I’m looking forward to the arts doing what they do in uncertain times: telling the truth, holding a mirror up, reminding us we’re not alone in our confusion. Theater, especially. There’s something about sitting in a dark room with strangers, watching people work out their humanity in real time, that still matters. Maybe more now than ever.

And I’m looking forward to watching the next generation of local leaders step into roles that will test them. City councils. School boards. Community nonprofits . That’s where democracy actually lives—not in the fever dreams of cable news, but in zoning meetings and budget hearings and the hard work of showing up.

What am I wary of?

The impulse to retreat. When the world feels overwhelming, there’s a pull toward the private—my family, my bubble, my curated feed. Understandable.  But also dangerous. Democracies don’t die from dramatic coups nearly as often as they die from citizens who stop paying attention, stop participating, stop believing their voice matters.

I’m wary of the way technology is fragmenting our sense of shared reality.
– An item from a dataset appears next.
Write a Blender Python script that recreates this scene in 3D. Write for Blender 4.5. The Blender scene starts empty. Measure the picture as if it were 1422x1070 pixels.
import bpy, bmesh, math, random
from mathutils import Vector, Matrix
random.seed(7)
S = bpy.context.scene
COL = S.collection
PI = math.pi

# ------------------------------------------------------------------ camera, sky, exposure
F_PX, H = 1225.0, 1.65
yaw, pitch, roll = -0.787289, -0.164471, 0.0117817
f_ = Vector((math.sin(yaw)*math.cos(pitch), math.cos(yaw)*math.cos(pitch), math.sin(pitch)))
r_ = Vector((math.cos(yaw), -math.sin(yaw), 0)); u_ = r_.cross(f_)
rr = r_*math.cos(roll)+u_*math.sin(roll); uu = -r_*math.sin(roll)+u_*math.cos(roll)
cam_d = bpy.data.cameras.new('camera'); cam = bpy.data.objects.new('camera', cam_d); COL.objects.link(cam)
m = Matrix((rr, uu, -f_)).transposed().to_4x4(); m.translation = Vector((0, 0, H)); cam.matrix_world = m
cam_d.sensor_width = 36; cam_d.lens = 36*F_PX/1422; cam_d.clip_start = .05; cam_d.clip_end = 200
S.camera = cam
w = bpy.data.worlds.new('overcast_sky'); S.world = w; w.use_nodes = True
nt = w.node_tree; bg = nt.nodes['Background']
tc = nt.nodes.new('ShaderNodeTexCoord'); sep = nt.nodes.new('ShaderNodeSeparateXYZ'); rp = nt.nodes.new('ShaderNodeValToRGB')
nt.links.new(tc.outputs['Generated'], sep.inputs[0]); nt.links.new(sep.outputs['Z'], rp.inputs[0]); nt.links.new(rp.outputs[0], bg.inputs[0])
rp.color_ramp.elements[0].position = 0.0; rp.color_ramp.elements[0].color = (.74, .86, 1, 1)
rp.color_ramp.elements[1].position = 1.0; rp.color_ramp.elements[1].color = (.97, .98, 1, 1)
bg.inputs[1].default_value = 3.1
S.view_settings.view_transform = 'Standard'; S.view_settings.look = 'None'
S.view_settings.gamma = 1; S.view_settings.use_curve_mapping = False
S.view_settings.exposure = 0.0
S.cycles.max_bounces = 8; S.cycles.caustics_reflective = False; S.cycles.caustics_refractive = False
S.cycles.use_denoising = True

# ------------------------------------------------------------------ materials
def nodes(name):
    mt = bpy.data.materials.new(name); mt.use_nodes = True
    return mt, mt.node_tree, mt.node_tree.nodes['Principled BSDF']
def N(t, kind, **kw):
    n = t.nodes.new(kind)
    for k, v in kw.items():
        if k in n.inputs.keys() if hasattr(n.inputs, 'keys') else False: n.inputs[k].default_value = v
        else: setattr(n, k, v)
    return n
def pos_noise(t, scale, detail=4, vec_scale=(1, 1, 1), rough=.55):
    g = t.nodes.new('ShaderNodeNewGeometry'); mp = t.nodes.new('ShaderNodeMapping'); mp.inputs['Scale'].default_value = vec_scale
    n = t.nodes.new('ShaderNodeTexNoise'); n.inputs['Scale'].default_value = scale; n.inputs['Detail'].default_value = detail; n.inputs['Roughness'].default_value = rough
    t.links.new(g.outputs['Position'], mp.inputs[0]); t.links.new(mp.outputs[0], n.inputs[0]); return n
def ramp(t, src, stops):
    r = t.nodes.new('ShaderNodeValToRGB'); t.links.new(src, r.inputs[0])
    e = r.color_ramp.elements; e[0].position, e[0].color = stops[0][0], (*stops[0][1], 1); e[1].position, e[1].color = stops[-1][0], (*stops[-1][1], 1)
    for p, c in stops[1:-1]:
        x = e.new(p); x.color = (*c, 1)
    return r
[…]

When we can’t agree on basic facts, we can’t solve problems together. That’s not a partisan observation—it’s a structural one.

And I’m wary of cynicism masquerading as sophistication. The easiest pose in the world is the knowing shrug, the assumption that nothing will ever change. I spent seven years in local government. I know what’s possible when people decide to show up. It’s not perfect. It’s almost never fast. But it’s real, and it matters.

So here’s what I say as we step into 2026: Stay specific. The antidote to despair isn’t optimism—it’s action. And action happens in specifics. One meeting. One relationship. One hard conversation that you’ve been avoiding.

The clock is arbitrary. But we’re not. Happy New Year.
Notes:

Condolences to the family of Dick Hasko who passed December 22.

Mr. Hasko was the long time director of environmental services for the City of Delray Beach.

I had the pleasure of working with him for seven years. I always enjoyed his company and thought Dick did an exemplary job.

Mr.  Hasko  was widely credited with starting the city’s reclaimed water program and also stepped up in a major way during the many hurricanes we faced from 2004-2006. His intimate knowledge of our aging drainage system allowed him to deftly manage the storms making sure our lift systems worked despite the stress of the storms.

He will be missed.

I was remiss in not mentioning the loss of Betty Diggans a few weeks back.

A legendary Delray businesswoman and downtown advocate, Ms. Diggans was widely known and universally loved. She will be remembered and missed by all who knew and loved her.